Daha önce genç kaynananın "şehvet uyandırdığını" söyleyen gerici Şenocak bu kez de İstanbul Sözleşmesi'ni hedef aldı.

Gerici İhsan Şenocak, İstanbul Sözleşmesini hedef aldı

Kadına yönelik şiddeti engellemeyi hedefleyen İstanbul Sözleşmesi'nin iktidar ve gerici kesim tarafından hedef alınması sürüyor. Bu kez de kadın düşmanı açıklamalarıyla sık sık gündeme gelen gerici İlmi ve Fikri Araştırmaları Merkezi (İFAM) Kurucusu İhsan Şenocak İstanbul Sözleşmesini hedef aldı.

Daha önce kot pantolon giyen kadınların "cehennemlik" olduğunu, genç kaynananın "şehvet uyandırdığını" söyleyen gerici Şenocak sözleşme için "Ahlaksızlık" ifadesini kullandı.

Şenocak'ın sözleri tepkilere neden oldu.

Youtube kanalı üzerinden yaptığı paylaşımda boşanmaların nedeninin İstanbul Sözleşmesi olduğunu savunan Şenocak, Sözleşmenin cinsel şiddet eylemlerini önlemeyi öngören 36. maddesini okuyarak, “Toplu halde fuhuş yapılabilir, zina yapılabilir; ama rızasız olursa o zaman problem” dedi.

***

İSTANBUL SÖZLEŞMESİ NEDEN ÖNEMLİ?

Avrupa Konseyi tarafından hazırlanan ‘Kadına Yönelik Şiddetin ve Aile İçi Şiddetin Önlenmesi ve Bunlarla Mücadeleye Dair Sözleşme’, konseyin 2011’de İstanbul’da düzenlediği toplantıda imzaya açılmıştı. Bu nedenle ‘İstanbul Sözleşmesi’ olarak bilinen sözleşmeyi, ilk imzalayan ve onaylayan ülke ise Türkiye’ydi. Sözleşme, 10 ülkenin onayıyla 2014 yılında yürürlüğe girdi ve Temmuz 2019 itibariyle 34 devlet ve Avrupa Birliği tarafından da onaylandı.

İstanbul Sözleşmesi kadınlar için hayati önem taşıyor. Çünkü İstanbul Sözleşmesi, uluslararası hukukta şiddetin, kadın-erkek eşitsizliğinin ve kadınlara karşı yapılan ayrımcılığın bir sonucu olduğunun vurgulandığı ilk sözleşme. Fiziksel, cinsel, ekonomik ve duygusal şiddet her tür şiddetle mücadele konusunda “önleme, koruma, kovuşturma ve destek politikalarından” oluşan dört temel yaklaşım içeren ilk sözleşme. Aynı zamanda, şiddetle mücadelede bağımsız bir izleme mekanizması bulunan ve yaptırım gücü olan bağlayıcı ilk sözleşme.

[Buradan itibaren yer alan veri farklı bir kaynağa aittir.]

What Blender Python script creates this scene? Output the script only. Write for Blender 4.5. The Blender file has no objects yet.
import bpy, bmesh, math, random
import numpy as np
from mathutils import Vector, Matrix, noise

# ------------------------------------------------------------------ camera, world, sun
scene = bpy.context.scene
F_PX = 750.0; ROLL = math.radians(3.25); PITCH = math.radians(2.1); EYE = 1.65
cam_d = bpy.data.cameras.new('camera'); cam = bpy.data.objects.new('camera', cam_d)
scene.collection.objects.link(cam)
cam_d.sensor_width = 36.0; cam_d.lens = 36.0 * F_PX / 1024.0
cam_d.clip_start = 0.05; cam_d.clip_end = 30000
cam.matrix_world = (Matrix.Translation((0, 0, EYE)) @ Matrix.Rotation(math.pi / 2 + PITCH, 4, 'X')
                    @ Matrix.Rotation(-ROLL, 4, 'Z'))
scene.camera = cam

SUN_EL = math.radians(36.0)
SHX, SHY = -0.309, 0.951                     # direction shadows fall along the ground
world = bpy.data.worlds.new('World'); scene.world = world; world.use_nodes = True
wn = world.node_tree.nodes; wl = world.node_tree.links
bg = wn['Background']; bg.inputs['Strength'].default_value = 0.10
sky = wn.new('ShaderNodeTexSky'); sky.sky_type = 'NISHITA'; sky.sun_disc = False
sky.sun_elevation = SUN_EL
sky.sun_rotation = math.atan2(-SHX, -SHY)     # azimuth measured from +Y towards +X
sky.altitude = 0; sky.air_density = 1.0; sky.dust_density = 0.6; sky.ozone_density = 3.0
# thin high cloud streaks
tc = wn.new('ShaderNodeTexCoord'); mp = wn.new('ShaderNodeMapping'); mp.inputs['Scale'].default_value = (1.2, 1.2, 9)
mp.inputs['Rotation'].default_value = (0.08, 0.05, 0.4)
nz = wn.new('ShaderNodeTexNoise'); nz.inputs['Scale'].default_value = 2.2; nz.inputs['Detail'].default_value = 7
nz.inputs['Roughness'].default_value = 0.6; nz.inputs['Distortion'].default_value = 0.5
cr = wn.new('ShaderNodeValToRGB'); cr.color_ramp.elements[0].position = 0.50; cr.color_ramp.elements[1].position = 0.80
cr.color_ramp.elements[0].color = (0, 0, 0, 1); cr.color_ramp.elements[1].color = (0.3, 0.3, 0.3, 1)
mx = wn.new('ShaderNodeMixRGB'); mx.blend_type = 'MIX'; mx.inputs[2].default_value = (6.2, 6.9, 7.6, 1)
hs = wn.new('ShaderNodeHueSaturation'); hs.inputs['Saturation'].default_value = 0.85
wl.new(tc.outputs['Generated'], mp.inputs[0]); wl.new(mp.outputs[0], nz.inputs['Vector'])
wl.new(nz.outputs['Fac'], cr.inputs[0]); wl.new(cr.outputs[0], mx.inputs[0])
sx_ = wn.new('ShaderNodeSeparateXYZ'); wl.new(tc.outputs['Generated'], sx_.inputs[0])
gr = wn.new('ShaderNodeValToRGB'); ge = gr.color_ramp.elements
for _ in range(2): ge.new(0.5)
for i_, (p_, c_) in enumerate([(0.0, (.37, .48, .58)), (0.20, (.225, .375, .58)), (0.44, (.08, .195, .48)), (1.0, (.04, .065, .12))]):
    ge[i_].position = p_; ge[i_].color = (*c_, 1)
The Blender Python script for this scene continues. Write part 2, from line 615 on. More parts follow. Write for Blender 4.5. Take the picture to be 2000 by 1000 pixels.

İşte bu nedenle sözleşmenin uygulanması, kadınlar için kelimenin tam anlamıyla ‘hayati’ bir önem taşıyor. Bu yüzden yalnızca Türkiye’de değil, sözleşmenin imzalandığı ama uygulanmadığı birçok ülkede kadınlar, sözleşmenin gereklerinin yerine getirilmesi için mücadele yürütüyor.